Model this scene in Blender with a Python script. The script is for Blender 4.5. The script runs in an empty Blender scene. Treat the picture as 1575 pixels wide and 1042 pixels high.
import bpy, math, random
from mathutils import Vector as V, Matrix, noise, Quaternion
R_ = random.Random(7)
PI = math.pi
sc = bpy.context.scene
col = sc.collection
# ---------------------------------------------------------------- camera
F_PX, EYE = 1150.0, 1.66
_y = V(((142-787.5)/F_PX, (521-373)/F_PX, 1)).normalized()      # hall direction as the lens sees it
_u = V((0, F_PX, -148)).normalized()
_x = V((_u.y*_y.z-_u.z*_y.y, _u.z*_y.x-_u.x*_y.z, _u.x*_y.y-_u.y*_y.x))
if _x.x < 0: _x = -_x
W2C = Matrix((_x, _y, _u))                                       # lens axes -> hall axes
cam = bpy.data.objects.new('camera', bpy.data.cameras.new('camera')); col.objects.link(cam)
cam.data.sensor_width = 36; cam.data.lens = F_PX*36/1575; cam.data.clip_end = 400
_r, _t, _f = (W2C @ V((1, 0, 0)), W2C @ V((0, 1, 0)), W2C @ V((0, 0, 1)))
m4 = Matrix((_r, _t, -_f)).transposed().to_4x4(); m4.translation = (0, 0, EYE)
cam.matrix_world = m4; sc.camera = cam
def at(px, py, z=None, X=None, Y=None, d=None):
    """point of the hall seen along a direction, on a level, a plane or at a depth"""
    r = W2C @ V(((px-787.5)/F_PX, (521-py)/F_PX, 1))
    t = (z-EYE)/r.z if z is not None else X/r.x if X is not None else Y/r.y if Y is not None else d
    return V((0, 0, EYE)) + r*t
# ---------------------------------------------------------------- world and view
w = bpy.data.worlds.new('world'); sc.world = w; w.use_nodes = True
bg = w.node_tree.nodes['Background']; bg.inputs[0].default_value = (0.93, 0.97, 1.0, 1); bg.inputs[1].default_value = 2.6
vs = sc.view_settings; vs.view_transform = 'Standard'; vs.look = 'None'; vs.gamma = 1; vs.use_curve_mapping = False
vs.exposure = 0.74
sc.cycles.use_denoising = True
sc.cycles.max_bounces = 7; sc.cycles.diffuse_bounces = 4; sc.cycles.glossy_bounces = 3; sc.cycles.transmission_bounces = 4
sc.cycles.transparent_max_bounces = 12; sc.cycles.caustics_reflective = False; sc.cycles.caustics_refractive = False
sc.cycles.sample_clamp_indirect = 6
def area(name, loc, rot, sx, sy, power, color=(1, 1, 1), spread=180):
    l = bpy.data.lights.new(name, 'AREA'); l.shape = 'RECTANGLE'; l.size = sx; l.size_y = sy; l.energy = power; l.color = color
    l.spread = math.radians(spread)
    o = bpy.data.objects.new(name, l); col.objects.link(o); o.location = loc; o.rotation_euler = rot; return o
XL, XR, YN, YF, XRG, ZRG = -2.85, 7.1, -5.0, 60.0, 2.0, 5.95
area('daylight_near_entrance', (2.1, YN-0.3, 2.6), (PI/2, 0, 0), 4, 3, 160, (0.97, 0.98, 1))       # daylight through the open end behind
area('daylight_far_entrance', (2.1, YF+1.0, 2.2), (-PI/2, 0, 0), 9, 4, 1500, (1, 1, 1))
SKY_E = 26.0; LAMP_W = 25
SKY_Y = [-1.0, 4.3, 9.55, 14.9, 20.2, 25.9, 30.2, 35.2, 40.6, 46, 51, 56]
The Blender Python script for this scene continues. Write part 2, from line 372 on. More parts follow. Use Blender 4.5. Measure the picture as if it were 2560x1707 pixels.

What the task requires: Recopy the entries above exactly, with every line included.

Exercise solution:
Model this scene in Blender with a Python script. The script is for Blender 4.5. The script runs in an empty Blender scene. Treat the picture as 1575 pixels wide and 1042 pixels high.
import bpy, math, random
from mathutils import Vector as V, Matrix, noise, Quaternion
R_ = random.Random(7)
PI = math.pi
sc = bpy.context.scene
col = sc.collection
# ---------------------------------------------------------------- camera
F_PX, EYE = 1150.0, 1.66
_y = V(((142-787.5)/F_PX, (521-373)/F_PX, 1)).normalized()      # hall direction as the lens sees it
_u = V((0, F_PX, -148)).normalized()
_x = V((_u.y*_y.z-_u.z*_y.y, _u.z*_y.x-_u.x*_y.z, _u.x*_y.y-_u.y*_y.x))
if _x.x < 0: _x = -_x
W2C = Matrix((_x, _y, _u))                                       # lens axes -> hall axes
cam = bpy.data.objects.new('camera', bpy.data.cameras.new('camera')); col.objects.link(cam)
cam.data.sensor_width = 36; cam.data.lens = F_PX*36/1575; cam.data.clip_end = 400
_r, _t, _f = (W2C @ V((1, 0, 0)), W2C @ V((0, 1, 0)), W2C @ V((0, 0, 1)))
m4 = Matrix((_r, _t, -_f)).transposed().to_4x4(); m4.translation = (0, 0, EYE)
cam.matrix_world = m4; sc.camera = cam
def at(px, py, z=None, X=None, Y=None, d=None):
    """point of the hall seen along a direction, on a level, a plane or at a depth"""
    r = W2C @ V(((px-787.5)/F_PX, (521-py)/F_PX, 1))
    t = (z-EYE)/r.z if z is not None else X/r.x if X is not None else Y/r.y if Y is not None else d
    return V((0, 0, EYE)) + r*t
# ---------------------------------------------------------------- world and view
w = bpy.data.worlds.new('world'); sc.world = w; w.use_nodes = True
bg = w.node_tree.nodes['Background']; bg.inputs[0].default_value = (0.93, 0.97, 1.0, 1); bg.inputs[1].default_value = 2.6
vs = sc.view_settings; vs.view_transform = 'Standard'; vs.look = 'None'; vs.gamma = 1; vs.use_curve_mapping = False
vs.exposure = 0.74
sc.cycles.use_denoising = True
sc.cycles.max_bounces = 7; sc.cycles.diffuse_bounces = 4; sc.cycles.glossy_bounces = 3; sc.cycles.transmission_bounces = 4
sc.cycles.transparent_max_bounces = 12; sc.cycles.caustics_reflective = False; sc.cycles.caustics_refractive = False
sc.cycles.sample_clamp_indirect = 6
def area(name, loc, rot, sx, sy, power, color=(1, 1, 1), spread=180):
    l = bpy.data.lights.new(name, 'AREA'); l.shape = 'RECTANGLE'; l.size = sx; l.size_y = sy; l.energy = power; l.color = color
    l.spread = math.radians(spread)
    o = bpy.data.objects.new(name, l); col.objects.link(o); o.location = loc; o.rotation_euler = rot; return o
XL, XR, YN, YF, XRG, ZRG = -2.85, 7.1, -5.0, 60.0, 2.0, 5.95
area('daylight_near_entrance', (2.1, YN-0.3, 2.6), (PI/2, 0, 0), 4, 3, 160, (0.97, 0.98, 1))       # daylight through the open end behind
area('daylight_far_entrance', (2.1, YF+1.0, 2.2), (-PI/2, 0, 0), 9, 4, 1500, (1, 1, 1))
SKY_E = 26.0; LAMP_W = 25
SKY_Y = [-1.0, 4.3, 9.55, 14.9, 20.2, 25.9, 30.2, 35.2, 40.6, 46, 51, 56]
The Blender Python script for this scene continues. Write part 2, from line 372 on. More parts follow. Use Blender 4.5. Measure the picture as if it were 2560x1707 pixels.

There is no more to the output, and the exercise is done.